Iranian Pilot’s Low-Altitude Strike on U.S. Camp in Kuwait Exposes Gaps in Layered Air Defenses
An Iranian F-5 pilot involved in the March 1 attack on Camp Buehring in Kuwait says his mission flew under 50 feet to slip past Patriot batteries, AWACS and other U.S.-linked defenses. His account lays bare how a determined state actor can still thread through one of the most heavily defended airspaces in the Gulf.
New details from an Iranian fighter pilot about the March 1 strike on Camp Buehring in Kuwait are putting uncomfortable focus on the limits of even the most sophisticated Western air-defense networks. The pilot, who flew an F-5 in the operation, said the mission was conducted at exceptionally low altitude—below 50 feet above ground level—in order to avoid detection and engagement by U.S.-made Patriot missile batteries, airborne early warning aircraft and other radars covering the area.
In his account, the pilot described planning around what he understood to be a “layered” air-defense environment: Patriot systems stationed in Kuwait, overlapping coverage from other regional ground-based systems, and surveillance by AWACS platforms. Flying at roughly one-tenth of the altitude used in standard training flights, he said, was a deliberate choice to stay beneath the radar horizon of key sensors and reduce the time available for defenders to react.
For troops stationed at Camp Buehring—a major hub for U.S. and coalition forces—the admission is a stark explanation of how a hostile aircraft was able to get close enough to mount an attack despite years of investment in hardening Gulf bases. Those on the ground rely on the premise that incoming threats will be detected and engaged at range, buying minutes to shelter or respond. A low, fast approach compresses that window to seconds, if it exists at all.

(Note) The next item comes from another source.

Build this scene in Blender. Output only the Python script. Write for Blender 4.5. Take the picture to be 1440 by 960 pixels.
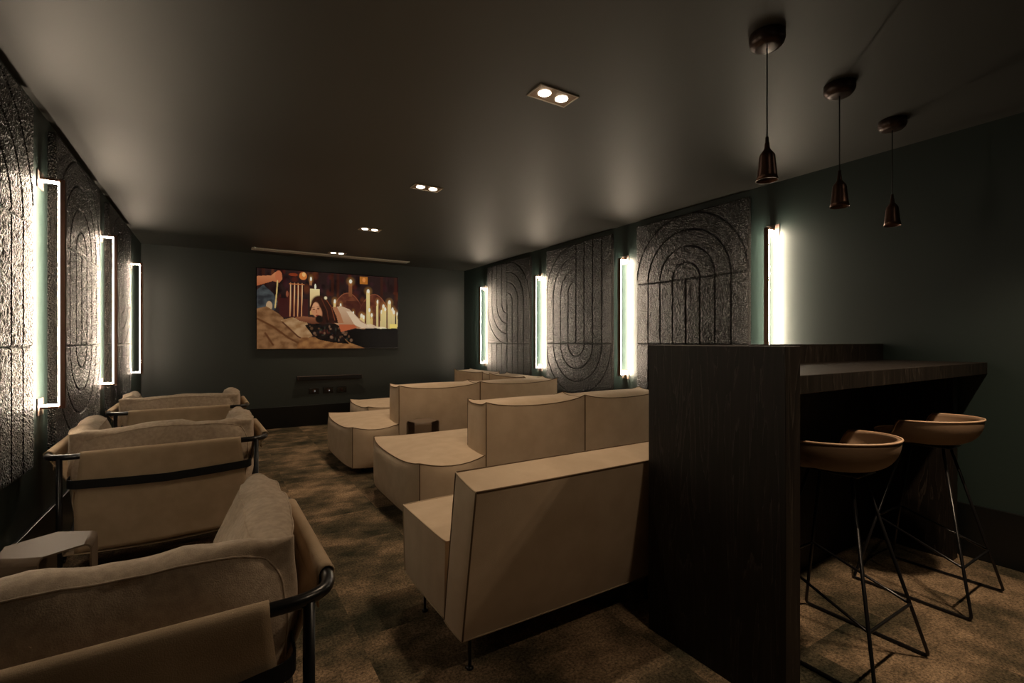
import bpy, bmesh, math, random
from mathutils import Vector, Matrix, noise
R = math.radians
random.seed(7)
for o in list(bpy.data.objects): bpy.data.objects.remove(o)
SC = bpy.context.scene
COL = SC.collection

# ---------------------------------------------------------------- camera, world, exposure, light levels
CAM_H = 1.22
cam = bpy.data.cameras.new('camera'); cam.sensor_width = 36; cam.lens = 36*672/1440; cam.clip_start = .02
co = bpy.data.objects.new('camera', cam); COL.objects.link(co)
co.location = (0, 0, CAM_H); co.rotation_euler = (R(90), 0, -math.atan(416/672)); SC.camera = co
W = bpy.data.worlds.new('world'); SC.world = W; W.use_nodes = True
W.node_tree.nodes['Background'].inputs[0].default_value = (.55, .6, .6, 1)
W.node_tree.nodes['Background'].inputs[1].default_value = 0.0
SC.view_settings.view_transform = 'Standard'; SC.view_settings.look = 'None'
SC.view_settings.gamma = 1; SC.view_settings.use_curve_mapping = False
SC.view_settings.exposure = 0.0
LED = 172.0            # emission of the wall lamp diffusers
LEDC = (1, .80, .59)
SPOT = 26.0           # each downlight bulb
SPOTC = (1, .74, .50)
TVS = 0.62

# ---------------------------------------------------------------- room numbers
XL, XR, YB, YF, H = -.79, 3.639, 7.446, -2.2, 2.435

# ---------------------------------------------------------------- materials
def mat(name, col, rough=.6, spec=.5, metal=0, bump=None, bstr=.3, bscale=200, sheen=0, bdist=.002):
    m = bpy.data.materials.new(name); m.use_nodes = True
    nt = m.node_tree; b = nt.nodes['Principled BSDF']
    b.inputs['Base Color'].default_value = (*col, 1)
    b.inputs['Roughness'].default_value = rough; b.inputs['Metallic'].default_value = metal
    b.inputs['Specular IOR Level'].default_value = spec
    if sheen: b.inputs['Sheen Weight'].default_value = sheen
    if bump:
        tc = nt.nodes.new('ShaderNodeTexCoord')
        if bump == 'noise':
            t = nt.nodes.new('ShaderNodeTexNoise'); t.inputs['Scale'].default_value = bscale; t.inputs['Detail'].default_value = 3
            nt.links.new(tc.outputs['Object'], t.inputs['Vector']); out = t.outputs[0]
        else:
            t = nt.nodes.new('ShaderNodeTexVoronoi'); t.inputs['Scale'].default_value = bscale
            nt.links.new(tc.outputs['Object'], t.inputs['Vector']); out = t.outputs['Distance']
        bp = nt.nodes.new('ShaderNodeBump'); bp.inputs['Strength'].default_value = bstr; bp.inputs['Distance'].default_value = bdist
        nt.links.new(out, bp.inputs['Height']); nt.links.new(bp.outputs[0], b.inputs['Normal'])
    return m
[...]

The operational lesson is not new, but the pilot’s description brings it into sharp relief. Modern integrated air-defense systems are designed to stack long-range radar, mid-range missile batteries and close-in weapons to create overlapping kill zones. Yet terrain masking, low-altitude tactics and careful route planning can still open seams. In the flat expanses of Kuwait and surrounding desert, even modest undulations and infrastructure can provide limited radar cover for an aircraft hugging the deck.
Strategically, the strike and the pilot’s explanation are a warning for U.S. planners who have come to rely heavily on layered defenses and networked situational awareness in the Gulf. Bases in Kuwait, Qatar, Bahrain and Saudi Arabia underpin not only local force protection but also broader deterrence against Iran and support for operations stretching from the Red Sea to Afghanistan’s periphery. An adversary able to selectively penetrate that shield, even for a single sortie, raises doubts among allies and adversaries alike about how invulnerable these installations really are.
For Gulf governments that host U.S. forces, the implication is that base security is not just a question of buying the right hardware but of constantly rehearsing for low-probability, high-impact tactics, including ultra-low flight profiles, saturation attacks and combined drone-missile strikes. Civilian populations living near these facilities are, by extension, inside the potential blast radius when defense layers are stressed or bypassed, with the risk ranging from shrapnel damage to the possibility of misfires by defenders engaging low-flying targets.
The pilot’s account also feeds into a wider pattern in modern conflict, from Ukraine to the Red Sea: relatively old airframes and simple munitions, when coupled with aggressive tactics and precise intelligence, can still challenge expensive, complex defense architectures. The cost asymmetry is hard to ignore—one well-flown sortie can force the expenditure of multiple high-end interceptors or expose gaps that would take billions of dollars and years of redesign to fully address.
Going forward, key markers to watch will include whether the U.S. and Kuwait move to adjust radar deployments and low-altitude coverage, changes in flight rules and patrol patterns for AWACS and other surveillance aircraft, and any visible reinforcement of base defenses or hardened shelters at Camp Buehring and similar sites. If adversaries perceive that low-level approaches have worked once, they may attempt to refine and replicate them, turning an isolated success into a template for future attacks.